Projecting Perfection
There is no doubt that each of us is not much different than this block of ice that has broken off from the shoreline, from what once was a massive ice cover hiding a river flowing beneath. But, as I look at this image I see something of myself, a part of me that has been frozen for too long. When I say frozen, I am referring to my lack of engagement with the world in an authentic manner. Rather than being fully authentic, I have invested a lot of my energy to project an image of myself that strives for perfection. I wanted to be a person that everyone liked yet I didn’t believe that anyone could actually like me if I let my hidden parts be seen by others. My approach would fit very well into Glover’s description of “Nice Guy.”
“As much as Nice Guys try to look good and get people to like them, . . . [their] . . . defenses keep people at arm’s length. Like most Nice Guy patterns, these unconscious behaviors actually accomplish the opposite of what the Nice Guy really craves. While desiring love and connection, his behaviors serve as an invisible force field that keeps people from being able to get close to him.
Nice Guys have a difficult time comprehending that in general, people are not drawn to perfection in others. People are drawn to shared interests, shared problems, and an individual’s life energy.
Humans connect with humans. Hiding one’s humanity and trying to project an image of perfection makes a person vague, slippery, lifeless, and uninteresting.” (Glover, No More Mr. Nice Guy, p.46)

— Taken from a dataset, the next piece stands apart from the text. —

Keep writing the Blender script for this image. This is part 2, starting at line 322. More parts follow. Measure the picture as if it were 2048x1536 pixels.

Attending to the process of daring to be honest with my self, I am beginning to peel back the layers of disguise that I have used since childhood. I am not a child anymore and have nothing to fear in being honest with myself and in turn, honestly presenting the self I rediscover to all those who are in my life.
From Under a Bridge
I took this photo standing on the thick ice that edged the river. Almost all of my photos taken were of ice, water, and nature. I had not thoughts of taking a “city” landscape photo. But, as I walked gently and carefully on the slick ice in the shadow under the bridge, I saw this image in my mind and knew I had to capture it. As I was taking the photo I thought of the the troll who lived under the bridge who demanded payment as people journeyed to the world of consciousness from the unconscious world. Here I was, the troll with the camera waiting for a traveller to appear and for payment to be rendered. I sometimes get caught up in an imaginal world, something that comes with trying to capture images that are more than a visual record of objective reality.

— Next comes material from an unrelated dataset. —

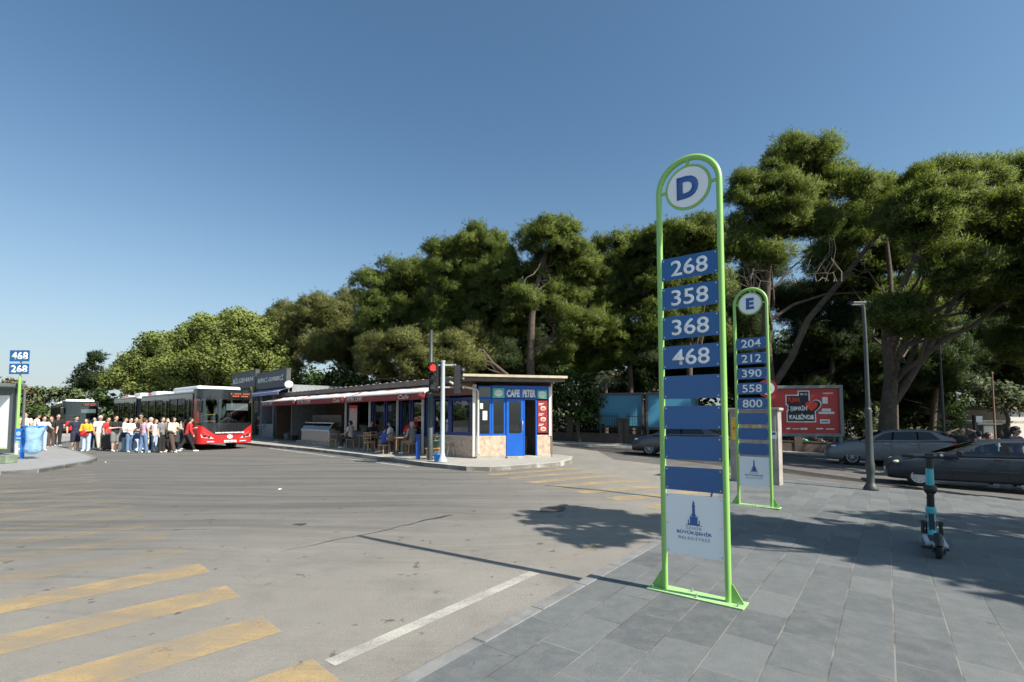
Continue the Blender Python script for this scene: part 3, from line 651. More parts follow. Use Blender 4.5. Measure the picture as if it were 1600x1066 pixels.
# ------------------------------------------------------------------ billboards
M_BFR = mat('billboard_frame', (0.09, 0.075, 0.075), 0.55, var=0.2)
M_BFR2 = mat('billboard_grey_frame', (0.20, 0.22, 0.22), 0.5, 0.2, var=0.15)
M_CYAN = mat('plain_blue_poster', (0.05, 0.23, 0.36), 0.4, var=0.08, scale=0.8)
M_REDP = mat('red_poster', (0.48, 0.045, 0.04), 0.45, var=0.05, scale=1)
fang = math.atan2(fd.y, fd.x)
def billboard(u0, u1, vt, vb, y0, label, poster, fm, group=None):
    p0 = at(u0, 650, y0); q = Vector((p0.x, p0.y, 0)) + Vector((fd.x, fd.y, 0)); L_ = along(u1, Vector((p0.x, p0.y, 0)), q)
    gz = base(p0.x) + 0.06; kz = y0 / 770; z0 = CAM_H - (vb - 650) * kz - gz; z1 = CAM_H + (650 - vt) * kz - gz
    b = thing('billboard', label, 'billboard', (p0.x, p0.y, gz), fang, group)
    f = MB(); t = 0.14
    f.bb((0, -0.12, z0), (L_, 0.12, z0 + t)); f.bb((0, -0.12, z1 - t), (L_, 0.12, z1)); f.bb((0, -0.12, z0 + t), (t, 0.12, z1 - t)); f.bb((L_ - t, -0.12, z0 + t), (L_, 0.12, z1 - t)); f.bb((t, 0.06, z0 + t), (L_ - t, 0.1, z1 - t))
    f.build('frame', fm, b, bevel=0.01)
    m = MB(); m.bb((t, -0.02, z0 + t), (L_ - t, 0.05, z1 - t)); po = m.build('poster', poster, b)
    for x in (0.12, L_ - 0.12):
        m = MB(); m.bb((x - 0.07, -0.07, -0.9), (x + 0.07, 0.07, z0)); m.build('post', fm, b)
    return b, po, L_, z0 + t, z1 - t
billboard(935, 1006, 614, 668, 32.5, 'empty blue billboard in a dark frame, leftmost on the far pavement', M_CYAN, M_BFR, 'blue billboards by the park fence')
_e = at(1009, 650, 30.7)
billboard(1009, 1091, 613, 671, 30.7, 'empty blue billboard partly hidden behind the letter D sign', M_CYAN, M_BFR, 'blue billboards by the park fence')
rb, po, L_, z0, z1 = billboard(1200, 1316, 603, 681, 23.2, 'red fair poster billboard with a heart, behind the letter E sign', M_REDP, M_BFR2)
W_ = L_ - 0.28; fx = lambda a: 0.14 + W_ * a; fz = lambda a: z0 + (z1 - z0) * a
M_INK = mat('black_print', (0.012, 0.014, 0.02), 0.45, var=0.0); M_PWH = mat('white_print', (0.75, 0.75, 0.73), 0.45, var=0.0); M_PRED = mat('bright_red_print', (0.75, 0.05, 0.03), 0.45, var=0.0)
def blob(x0, x1, a0, a1, y, m, nm, grow=0.0):
    b = MB(); b.bb((fx(x0) - grow, y, fz(a0) - grow), (fx(x1) + grow, y + 0.004, fz(a1) + grow)); return b.build(nm, m, po, bevel=0.04)
def heart(cx, cz, s, y, m):
    pts = []
    for k in range(40):
        t = -2 * math.pi * k / 40; pts.append((cx + s * 16 * math.sin(t) ** 3 / 16, cz + s * (13 * math.cos(t) - 5 * math.cos(2 * t) - 2 * math.cos(3 * t) - math.cos(4 * t)) / 16))
    b = MB(); b.plate(pts[::-1], y, y + 0.004); return b.build('heart', m, po)
hx, hzz = fx(0.60), fz(0.60)
for (g, y, m) in ((0.05, -0.028, M_PWH), (0.0, -0.034, M_INK)):
    blob(0.235, 0.50, 0.65, 0.84, y, m, 'logo_plate', g); blob(0.42, 0.56, 0.70, 0.93, y - .0004, m, 'logo_plate', g); blob(0.255, 0.56, 0.46, 0.66, y - .0008, m, 'logo_plate', g); blob(0.245, 0.645, 0.27, 0.48, y - .0012, m, 'logo_plate', g)
    heart(hx, hzz, 0.37 + g, y - .0016, m)
heart(hx, hzz + .02, 0.26, -0.040, M_PRED)
text('lettering', 'FUAR', M_PRED, po, (fx(0.345), -0.040, fz(0.745)), w=W_ * 0.19, h=0.25, bold=0.04)
text('lettering', '09-13', M_PWH, po, (fx(0.49), -0.040, fz(0.87)), w=W_ * 0.10, h=0.11, bold=0.03)
text('lettering', 'İ ŞEHRİN', M_PWH, po, (fx(0.385), -0.040, fz(0.555)), w=W_ * 0.30, h=0.30, bold=0.05)
text('lettering', 'KALBİNDE', M_PWH, po, (fx(0.445), -0.040, fz(0.375)), w=W_ * 0.36, h=0.29, bold=0.05)
for (x0, x1, a0, a1) in ((0.76, 0.84, 0.66, 0.80), (0.70, 0.93, 0.43, 0.48), (0.75, 0.88, 0.49, 0.55), (0.72, 0.86, 0.22, 0.31), (0.22, 0.28, 0.09, 0.12), (0.31, 0.41, 0.09, 0.11), (0.43, 0.53, 0.08, 0.12), (0.66, 0.76, 0.09, 0.12), (0.80, 0.92, 0.09, 0.11), (0.77, 0.92, 0.88, 0.90)):
    blob(x0, x1, a0, a1, -0.026, M_PWH, 'small_print')
blob(0.74, 0.84, 0.25, 0.28, -0.034, mat('teal_print', (0.05, 0.25, 0.22), 0.5), 'small_print')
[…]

I use images as a doorway, as a portal to enter into a dialogue, a conversation with different layer of who I am, a layer that contains an aspect of my “self” that is old, very old. Children find it easy to enter into this conversation as they participate on a feeling level as we as adults read them fairy tales and folk tales. Somehow they connect, resonate and feel at home in these absurd stories. As I am getting older, I am finding that I am daring to let go of “adult” proscriptions which fit us as if they are blinders, ear plugs and straight jackets which are meant to keep the non-objective world safely contained. Even though this is true as we live with “should’s” and “should not’s” those rules which keep us civilized, what is being contained or restrained is us as individuals. It is as though we are kept within a safe zone guarded by razor-sharp barbed wire. Are we keeping the darkness outside or are we building so many layers of denial which allows that darkness free reign because we have put ourselves into straight jackets?
Such strange thoughts as I stood on the ice that was soon ready to break and allow the waters of the unconscious to rush free from their winter containment, as I stood under the bridge looking at the downtown Calgary skyline.